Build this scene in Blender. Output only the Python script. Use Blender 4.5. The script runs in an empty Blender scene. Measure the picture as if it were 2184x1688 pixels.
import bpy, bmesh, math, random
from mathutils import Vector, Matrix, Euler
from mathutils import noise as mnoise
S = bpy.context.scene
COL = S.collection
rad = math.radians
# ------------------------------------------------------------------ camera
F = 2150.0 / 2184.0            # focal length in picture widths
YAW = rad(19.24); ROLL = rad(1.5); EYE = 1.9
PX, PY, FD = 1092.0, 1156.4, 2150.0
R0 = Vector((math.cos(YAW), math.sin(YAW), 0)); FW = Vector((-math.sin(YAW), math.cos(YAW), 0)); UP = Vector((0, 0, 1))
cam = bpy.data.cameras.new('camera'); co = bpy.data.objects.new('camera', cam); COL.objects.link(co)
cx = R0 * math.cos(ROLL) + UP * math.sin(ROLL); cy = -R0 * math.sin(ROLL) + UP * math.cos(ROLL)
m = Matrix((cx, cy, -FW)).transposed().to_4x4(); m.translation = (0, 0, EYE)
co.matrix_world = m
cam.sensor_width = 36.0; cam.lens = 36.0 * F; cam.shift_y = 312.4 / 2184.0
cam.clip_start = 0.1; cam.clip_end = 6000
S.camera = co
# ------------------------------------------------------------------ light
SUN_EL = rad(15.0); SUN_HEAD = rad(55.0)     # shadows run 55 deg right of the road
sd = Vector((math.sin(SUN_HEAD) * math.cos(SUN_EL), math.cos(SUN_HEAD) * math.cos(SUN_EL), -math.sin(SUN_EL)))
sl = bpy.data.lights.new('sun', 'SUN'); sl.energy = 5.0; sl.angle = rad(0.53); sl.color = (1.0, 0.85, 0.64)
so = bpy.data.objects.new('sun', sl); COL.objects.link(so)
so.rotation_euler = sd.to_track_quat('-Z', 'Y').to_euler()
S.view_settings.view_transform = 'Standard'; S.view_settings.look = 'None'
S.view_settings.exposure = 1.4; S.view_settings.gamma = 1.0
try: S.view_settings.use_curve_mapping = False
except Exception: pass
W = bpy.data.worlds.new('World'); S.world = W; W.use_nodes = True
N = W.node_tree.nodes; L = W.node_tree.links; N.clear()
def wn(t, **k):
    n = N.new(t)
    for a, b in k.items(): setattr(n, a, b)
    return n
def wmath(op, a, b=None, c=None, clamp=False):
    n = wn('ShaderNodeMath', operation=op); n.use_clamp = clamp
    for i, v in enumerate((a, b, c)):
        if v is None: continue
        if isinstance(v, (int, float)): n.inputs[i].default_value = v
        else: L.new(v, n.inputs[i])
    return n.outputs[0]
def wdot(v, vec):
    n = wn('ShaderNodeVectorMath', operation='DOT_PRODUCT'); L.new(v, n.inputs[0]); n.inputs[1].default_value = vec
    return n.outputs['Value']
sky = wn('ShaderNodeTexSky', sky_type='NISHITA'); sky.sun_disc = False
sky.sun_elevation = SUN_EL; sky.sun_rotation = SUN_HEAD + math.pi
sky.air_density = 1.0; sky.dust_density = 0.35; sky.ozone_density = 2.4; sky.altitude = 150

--

● To do
Return all the data exactly as given.

● The solution
Build this scene in Blender. Output only the Python script. Use Blender 4.5. The script runs in an empty Blender scene. Measure the picture as if it were 2184x1688 pixels.
import bpy, bmesh, math, random
from mathutils import Vector, Matrix, Euler
from mathutils import noise as mnoise
S = bpy.context.scene
COL = S.collection
rad = math.radians
# ------------------------------------------------------------------ camera
F = 2150.0 / 2184.0            # focal length in picture widths
YAW = rad(19.24); ROLL = rad(1.5); EYE = 1.9
PX, PY, FD = 1092.0, 1156.4, 2150.0
R0 = Vector((math.cos(YAW), math.sin(YAW), 0)); FW = Vector((-math.sin(YAW), math.cos(YAW), 0)); UP = Vector((0, 0, 1))
cam = bpy.data.cameras.new('camera'); co = bpy.data.objects.new('camera', cam); COL.objects.link(co)
cx = R0 * math.cos(ROLL) + UP * math.sin(ROLL); cy = -R0 * math.sin(ROLL) + UP * math.cos(ROLL)
m = Matrix((cx, cy, -FW)).transposed().to_4x4(); m.translation = (0, 0, EYE)
co.matrix_world = m
cam.sensor_width = 36.0; cam.lens = 36.0 * F; cam.shift_y = 312.4 / 2184.0
cam.clip_start = 0.1; cam.clip_end = 6000
S.camera = co
# ------------------------------------------------------------------ light
SUN_EL = rad(15.0); SUN_HEAD = rad(55.0)     # shadows run 55 deg right of the road
sd = Vector((math.sin(SUN_HEAD) * math.cos(SUN_EL), math.cos(SUN_HEAD) * math.cos(SUN_EL), -math.sin(SUN_EL)))
sl = bpy.data.lights.new('sun', 'SUN'); sl.energy = 5.0; sl.angle = rad(0.53); sl.color = (1.0, 0.85, 0.64)
so = bpy.data.objects.new('sun', sl); COL.objects.link(so)
so.rotation_euler = sd.to_track_quat('-Z', 'Y').to_euler()
S.view_settings.view_transform = 'Standard'; S.view_settings.look = 'None'
S.view_settings.exposure = 1.4; S.view_settings.gamma = 1.0
try: S.view_settings.use_curve_mapping = False
except Exception: pass
W = bpy.data.worlds.new('World'); S.world = W; W.use_nodes = True
N = W.node_tree.nodes; L = W.node_tree.links; N.clear()
def wn(t, **k):
    n = N.new(t)
    for a, b in k.items(): setattr(n, a, b)
    return n
def wmath(op, a, b=None, c=None, clamp=False):
    n = wn('ShaderNodeMath', operation=op); n.use_clamp = clamp
    for i, v in enumerate((a, b, c)):
        if v is None: continue
        if isinstance(v, (int, float)): n.inputs[i].default_value = v
        else: L.new(v, n.inputs[i])
    return n.outputs[0]
def wdot(v, vec):
    n = wn('ShaderNodeVectorMath', operation='DOT_PRODUCT'); L.new(v, n.inputs[0]); n.inputs[1].default_value = vec
    return n.outputs['Value']
sky = wn('ShaderNodeTexSky', sky_type='NISHITA'); sky.sun_disc = False
sky.sun_elevation = SUN_EL; sky.sun_rotation = SUN_HEAD + math.pi
sky.air_density = 1.0; sky.dust_density = 0.35; sky.ozone_density = 2.4; sky.altitude = 150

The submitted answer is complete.